The New York Times’ recent interview with Keiji Inafune was pretty shocking stuff. Capcom’s Global Head of Production lambasted Japanese developers for making “awful“ games and being “at least five years behind,” described his own company as “barely keeping up,” and topped things off by comparing himself to a famous 19th century samurai who tried to overthrow Japan’s feudal government.
Whoa.
America’s “real world“ news media gets stories like this on the regular. When economic times are tough, the easiest thing to do is to come out the gate pointing fingers and assigning blame. This is not the first time some salty corporate head honcho has sounded off about his frustration to a guy with a tape recorder.
For Western gamers, though, this as a rare occasion. Someone in a position of influence is acknowledging the way we’ve felt for years: Japan’s stature in the world of gaming is a shell of what it once was. Innovation has been usurped by stagnation. Creativity has been replaced by endless iterations of long-stale ideas.
Inafune’s perennial bluntness on the subject of Japanese game development is incredibly refreshing (although one has to wonder if Capcom feels the same way.) However, Inafune also spends much of this interview suggesting that developers in Japan need to look to the West as a model for success. “I want to study how Westerners live, and make games that appeal to them,” he tells NYT’s Hiroko Tabuchi.

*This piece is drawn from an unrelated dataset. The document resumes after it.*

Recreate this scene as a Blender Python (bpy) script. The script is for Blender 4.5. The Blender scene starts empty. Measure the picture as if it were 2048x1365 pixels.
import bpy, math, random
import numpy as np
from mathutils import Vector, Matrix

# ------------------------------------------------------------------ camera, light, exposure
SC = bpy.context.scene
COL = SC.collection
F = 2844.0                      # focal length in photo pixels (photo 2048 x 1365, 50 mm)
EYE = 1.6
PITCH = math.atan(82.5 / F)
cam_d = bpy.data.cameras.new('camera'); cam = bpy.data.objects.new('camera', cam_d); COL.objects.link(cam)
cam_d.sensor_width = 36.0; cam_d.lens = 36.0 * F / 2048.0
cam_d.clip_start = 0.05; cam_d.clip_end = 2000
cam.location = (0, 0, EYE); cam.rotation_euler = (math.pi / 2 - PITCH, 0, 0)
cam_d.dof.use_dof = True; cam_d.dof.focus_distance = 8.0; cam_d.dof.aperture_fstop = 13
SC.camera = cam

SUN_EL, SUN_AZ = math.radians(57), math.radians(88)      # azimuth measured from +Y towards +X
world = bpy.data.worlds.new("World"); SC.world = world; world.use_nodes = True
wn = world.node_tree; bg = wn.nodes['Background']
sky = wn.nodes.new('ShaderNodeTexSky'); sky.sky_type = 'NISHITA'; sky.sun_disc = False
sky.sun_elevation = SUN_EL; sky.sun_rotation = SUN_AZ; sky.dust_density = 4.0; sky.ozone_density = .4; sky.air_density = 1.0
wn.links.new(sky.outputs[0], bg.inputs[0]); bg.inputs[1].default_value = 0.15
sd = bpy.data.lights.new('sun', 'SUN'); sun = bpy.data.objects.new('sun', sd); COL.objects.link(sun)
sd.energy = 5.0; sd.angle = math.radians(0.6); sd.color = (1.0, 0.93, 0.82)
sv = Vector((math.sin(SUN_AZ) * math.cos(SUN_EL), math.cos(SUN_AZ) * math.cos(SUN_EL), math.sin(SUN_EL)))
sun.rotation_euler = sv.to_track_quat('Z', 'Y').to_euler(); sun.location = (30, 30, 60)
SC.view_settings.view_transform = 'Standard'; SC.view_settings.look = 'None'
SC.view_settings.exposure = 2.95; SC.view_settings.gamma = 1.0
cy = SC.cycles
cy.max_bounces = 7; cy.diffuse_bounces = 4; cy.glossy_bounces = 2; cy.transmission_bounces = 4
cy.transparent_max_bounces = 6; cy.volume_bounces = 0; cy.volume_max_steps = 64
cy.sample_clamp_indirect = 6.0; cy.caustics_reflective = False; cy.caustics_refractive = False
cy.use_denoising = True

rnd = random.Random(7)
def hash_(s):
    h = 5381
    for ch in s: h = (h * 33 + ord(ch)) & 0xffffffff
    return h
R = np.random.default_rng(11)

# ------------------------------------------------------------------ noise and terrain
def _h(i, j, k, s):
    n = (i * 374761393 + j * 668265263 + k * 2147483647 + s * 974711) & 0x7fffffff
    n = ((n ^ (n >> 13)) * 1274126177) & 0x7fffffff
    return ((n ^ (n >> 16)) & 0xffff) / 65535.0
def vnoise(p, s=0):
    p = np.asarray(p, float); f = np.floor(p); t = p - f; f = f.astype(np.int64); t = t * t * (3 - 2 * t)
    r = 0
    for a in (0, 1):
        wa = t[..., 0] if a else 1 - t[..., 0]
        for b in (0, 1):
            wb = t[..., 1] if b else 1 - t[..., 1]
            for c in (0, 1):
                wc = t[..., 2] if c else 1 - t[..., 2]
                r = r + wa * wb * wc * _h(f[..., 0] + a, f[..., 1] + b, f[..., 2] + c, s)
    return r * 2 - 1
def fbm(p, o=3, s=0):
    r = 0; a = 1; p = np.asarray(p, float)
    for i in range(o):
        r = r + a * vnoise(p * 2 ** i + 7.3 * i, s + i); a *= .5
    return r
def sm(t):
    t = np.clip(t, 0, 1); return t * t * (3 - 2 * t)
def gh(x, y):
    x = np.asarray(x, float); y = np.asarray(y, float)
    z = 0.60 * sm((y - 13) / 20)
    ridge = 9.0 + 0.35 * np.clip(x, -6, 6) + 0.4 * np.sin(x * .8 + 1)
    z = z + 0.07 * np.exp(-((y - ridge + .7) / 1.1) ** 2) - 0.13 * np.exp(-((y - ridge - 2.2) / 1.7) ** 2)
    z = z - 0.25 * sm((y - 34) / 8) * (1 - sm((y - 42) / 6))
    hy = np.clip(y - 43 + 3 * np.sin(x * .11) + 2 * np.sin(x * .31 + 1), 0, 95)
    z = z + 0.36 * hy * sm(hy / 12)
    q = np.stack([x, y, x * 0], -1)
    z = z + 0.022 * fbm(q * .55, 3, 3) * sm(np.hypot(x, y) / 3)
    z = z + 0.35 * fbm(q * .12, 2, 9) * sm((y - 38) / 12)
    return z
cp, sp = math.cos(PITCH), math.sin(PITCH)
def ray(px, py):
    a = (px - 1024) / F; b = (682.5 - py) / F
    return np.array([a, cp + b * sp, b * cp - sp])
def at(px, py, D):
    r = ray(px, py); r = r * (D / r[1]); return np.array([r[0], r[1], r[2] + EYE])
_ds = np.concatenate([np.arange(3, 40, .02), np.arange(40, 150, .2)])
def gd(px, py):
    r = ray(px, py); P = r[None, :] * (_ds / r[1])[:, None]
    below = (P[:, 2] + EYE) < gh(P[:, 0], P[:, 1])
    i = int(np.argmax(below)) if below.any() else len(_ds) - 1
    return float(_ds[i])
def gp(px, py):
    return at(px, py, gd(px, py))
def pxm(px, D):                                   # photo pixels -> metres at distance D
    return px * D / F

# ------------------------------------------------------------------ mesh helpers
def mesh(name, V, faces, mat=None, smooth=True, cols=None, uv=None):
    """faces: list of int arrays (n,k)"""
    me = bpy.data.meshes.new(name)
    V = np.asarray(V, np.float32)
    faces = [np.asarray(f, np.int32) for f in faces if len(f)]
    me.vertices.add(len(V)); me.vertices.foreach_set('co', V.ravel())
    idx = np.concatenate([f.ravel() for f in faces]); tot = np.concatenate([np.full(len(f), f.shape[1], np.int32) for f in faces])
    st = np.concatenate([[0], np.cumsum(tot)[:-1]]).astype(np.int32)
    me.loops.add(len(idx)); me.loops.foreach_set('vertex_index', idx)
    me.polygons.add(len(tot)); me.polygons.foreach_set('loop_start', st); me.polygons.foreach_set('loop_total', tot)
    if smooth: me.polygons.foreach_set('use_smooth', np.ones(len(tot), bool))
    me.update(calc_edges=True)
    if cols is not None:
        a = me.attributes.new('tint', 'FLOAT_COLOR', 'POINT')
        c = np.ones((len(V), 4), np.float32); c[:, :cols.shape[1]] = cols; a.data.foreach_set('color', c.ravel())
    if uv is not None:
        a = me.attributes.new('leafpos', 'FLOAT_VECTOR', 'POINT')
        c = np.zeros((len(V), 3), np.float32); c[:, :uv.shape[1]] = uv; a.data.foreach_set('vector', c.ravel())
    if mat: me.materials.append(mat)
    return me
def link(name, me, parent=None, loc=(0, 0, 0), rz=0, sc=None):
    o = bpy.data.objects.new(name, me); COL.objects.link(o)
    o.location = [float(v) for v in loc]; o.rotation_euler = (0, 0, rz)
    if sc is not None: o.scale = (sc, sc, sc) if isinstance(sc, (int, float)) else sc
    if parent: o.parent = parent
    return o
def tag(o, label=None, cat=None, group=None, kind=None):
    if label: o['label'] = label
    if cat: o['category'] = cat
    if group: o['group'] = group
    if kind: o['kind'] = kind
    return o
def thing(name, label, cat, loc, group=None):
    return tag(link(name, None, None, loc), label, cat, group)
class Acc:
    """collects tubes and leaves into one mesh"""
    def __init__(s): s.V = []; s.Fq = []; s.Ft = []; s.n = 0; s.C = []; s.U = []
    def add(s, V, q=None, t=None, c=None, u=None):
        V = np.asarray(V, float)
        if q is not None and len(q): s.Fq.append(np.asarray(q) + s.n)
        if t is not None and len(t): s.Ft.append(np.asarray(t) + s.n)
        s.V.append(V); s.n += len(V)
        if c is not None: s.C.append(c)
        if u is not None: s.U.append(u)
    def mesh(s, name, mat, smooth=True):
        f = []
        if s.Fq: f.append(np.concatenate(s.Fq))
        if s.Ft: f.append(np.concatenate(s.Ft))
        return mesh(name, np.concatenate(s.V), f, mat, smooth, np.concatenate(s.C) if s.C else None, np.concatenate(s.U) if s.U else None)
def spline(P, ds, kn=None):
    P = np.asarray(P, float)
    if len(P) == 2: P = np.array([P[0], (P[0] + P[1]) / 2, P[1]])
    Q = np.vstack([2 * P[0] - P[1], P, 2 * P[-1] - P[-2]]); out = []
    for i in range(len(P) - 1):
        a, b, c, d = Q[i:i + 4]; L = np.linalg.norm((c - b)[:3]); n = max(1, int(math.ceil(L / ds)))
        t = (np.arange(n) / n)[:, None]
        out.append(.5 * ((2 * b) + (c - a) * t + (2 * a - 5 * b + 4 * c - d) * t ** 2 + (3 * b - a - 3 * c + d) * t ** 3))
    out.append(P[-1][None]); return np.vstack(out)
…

But will this approach translate to dollar signs (er, yen signs) for Japan? Call me a skeptic, but I think it sends the wrong message to Japanese developers. It’s not that we need more games from Japan that emulate the Anglo-centric stories or gameplay found in Halo and Gears of War. The problem is that they need to stop making the same crappy games over and over again.
Games like Dark Void and Bionic Commando (both of which Inafune was involved in making) followed his recipe to the letter - they featured established Western themes and gameplay with so-called “Western appeal.” So why didn’t they sell? Probably because they weren’t very good games.
The lesson is that quality and innovation trumps cover-based shooting mechanics and blond-haired, blue-eyed protagonists. But Inafune’s argument for the Westernization of Japanese gaming overshadows his initial point: what once was a flood of great Japanese games has become a slow trickle.
My belief is this: Japan needn’t look any further than their own shores for inspiration. Developers like Level 5, Q Entertainment, and Team Ico are crafting titles that don’t compromise their Eastern appeal, yet manage to captivate audiences in this hemisphere. These companies don’t bask in the notoriety of decades old franchises like Nintendo or Square Enix. They take the same bold leaps as Western devs - they just do it the Japanese way.
One reader in the NYT interview’s comments section seems to think this current creative drought has a deeper cause. “The fundamental problem…is endemic to (the) country’s culture, and therefore, far less mutable,” writes “Cordell.” “A Japanese saying, ‘the nail that sticks up, gets hammered down,’ explains the country’s inability to innovate. The Japanese education system inculcates conformity and consensus from the earliest ages…(it) purges iconoclasts from its ranks.” Yet one look at Professor Layton, Child of Eden, or The Last Guardian would seem to suggest otherwise.
What do you think? Is the East’s best hope to look to the West? Or is Inafune giving Japan the short end of the stick?